日本地球惑星科学連合2016年大会

講演情報

ポスター発表

セッション記号 M (領域外・複数領域) » M-GI 地球科学一般・情報地球科学

[M-GI22] 計算科学による惑星形成・進化・環境変動研究の新展開

2016年5月24日(火) 17:15 〜 18:30 ポスター会場 (国際展示場 6ホール)

コンビーナ:*牧野 淳一郎(理化学研究所計算科学研究機構)、林 祥介(神戸大学・大学院理学研究科 惑星学専攻/惑星科学研究センター(CPS))、井田 茂(東京工業大学大学院理工学研究科地球惑星科学専攻)、相川 祐理(筑波大学計算科学研究センター)、小河 正基(東京大学大学院総合文化研究科広域科学専攻)、梅村 雅之(筑波大学計算科学研究センター)

17:15 〜 18:30

[MGI22-P02] メッシュフリー法における自由表面と接触不連続面への適応

*山本 智子1,2牧野 淳一郎4,2,3 (1.東京工業大学理工学研究科、2.理化学研究所計算科学機構、3.東京工業大学ELSI、4.神戸大学理学研究科)

キーワード:流体計算手法

In Earth and Planetary Sciences, mesh-free methods for compressive fluids are widely used for fluid simulations in which large deformations occur.

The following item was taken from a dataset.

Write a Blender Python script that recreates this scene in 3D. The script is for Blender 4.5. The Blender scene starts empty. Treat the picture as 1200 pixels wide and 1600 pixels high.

As a traditional mesh-free method, Smoothed Particle Hydrodynamics (Lucy 1977 and Gingold & Monaghan 1977; hereafter SPH) is generally used. However, SPH cannot accurately handle free surfaces and contact discontinuities, where the density distribution is not differentiable.
There are two causes for this limitation. First, in many of mesh-free methods, the density of a fluid element is derived directly from the distribution of fluid elements instead of using the equation of continuity. However, the approximation formula in which the density can be derived without implicit method, does not satisfy partition of unity, causing an error. Second, the physical quantities and derivatives are estimated by the SPH approximation formula. This formula is zeroth-order accurate in space and second-order accuracy with respect to the number of neighbor fluid particles which interact with a fluid particle. Therefore there are large errors at free surfaces and contact discontinuities.
To solve this problem, we developed a high-order mesh-free method for compressive fluid. As a solution for the first problem, we integrate the equation of continuity in the new method. In addition, for the second problem, we adapt a space high-order approximation formula to mesh-free methods for compressive fluids. The formula is based on Tamai et al. (2013), in which they formulate a high-order approximation for mesh-free methods for incompressible fluids. Then we express free surface with the boundary condition which the pressure is constant. In addition, for contact discontinuities, we introduce the appropriate boundary condition depending on what it is a contact discontinuity.
We also compare the results of numerical tests of our new method to the results of SPH. These results show that our method can handle free surfaces and contact discontinuities better than SPH. However, the new method cannot accurately handle contact discontinuities with indifferentiable pressure. Therefore, we need other prescriptions for these contact discontinuities, which we will address in future work.